Saleh’s lecture was hosted by Grand Valley State University’s Middle East studies in conjunction with the Michigan Model Arab League. In her introduction to the presentation, Coeli Fitzpatrick, a GVSU professor and the coordinator of Middle East studies, laid out Saleh’s credentials and achievements and explained the importance of her visit.

“Her research is constantly leading her in the direction of asking how people, mainly women and children, internalize the (Israeli) occupation and what sort of strategies they developed to resist and to have fortitude under the occupation,” Fitzpatrick said.

Saleh based her presentation on 27 interviews of Palestinian women that she conducted for her doctorate degree. The topic of discussion was the invasion and demolition of homes, the practice of Sumud and Palestinian women becoming activists in response to the actions against them and their homes.

“Women are experiencing a lot of politics within their home, a private space,” Saleh said. “They are listening to the news every morning and are watching different incidents. It’s not a matter of choice. It’s a matter of the everyday life.”

Saleh said it was quite common for the Israeli occupation to come into a home and completely destroy it. No matter what form of destruction the Israelis used, the house was typically unrecognizable by the end. When this happens, Palestinian families are permanently displaced from their homes and no longer own the land, effectively becoming homeless. Still, the streets are free of homeless families because the community has a large amount of resources available for these unlucky families. Saleh said the demolition of such a private space is a way to punish the occupants.

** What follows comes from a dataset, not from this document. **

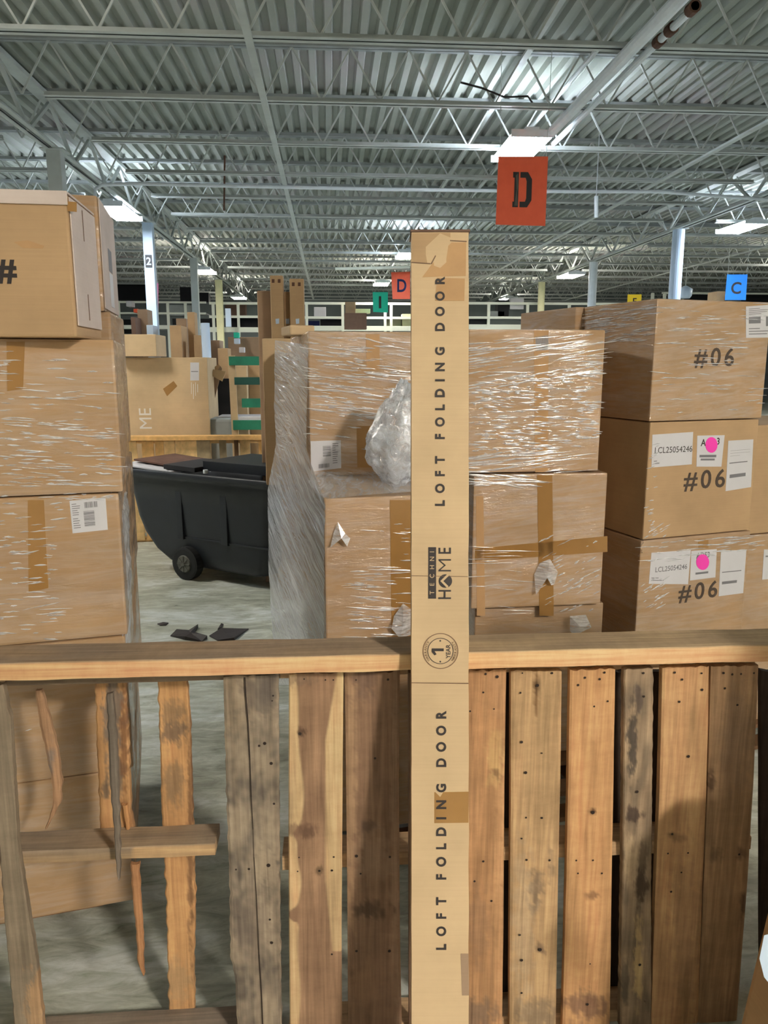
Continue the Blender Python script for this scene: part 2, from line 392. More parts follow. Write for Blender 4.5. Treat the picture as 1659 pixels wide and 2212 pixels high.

Nevertheless, Saleh said Palestinian women manage to stand up against the occupation by practicing Sumud, the exercise of peaceful nonresistance, and promoting nonviolence. They practice Sumud by keeping the actions of their everyday lives the same. They continue to do the things the Israeli occupation restricts them from doing.

“It’s not on the part of shooting anyone,” Saleh said. “It’s to know how to love, to know how to deal with this everyday life.”

Along with the constant practice of Sumud, the women of Palestine also find a way to break the borders. Saleh said the women don’t allow the physical and metaphorical borders erected by the occupation restrict them from getting involved.

“How these women were involved is a question we can ask,” Saleh said. “I believe that women negotiate. There are borders around them, and it takes to know how to move outside of those borders. They are aware, like most Palestinian women are aware, of the borders around them. They are aware about everything. They know how to negotiate these borders.”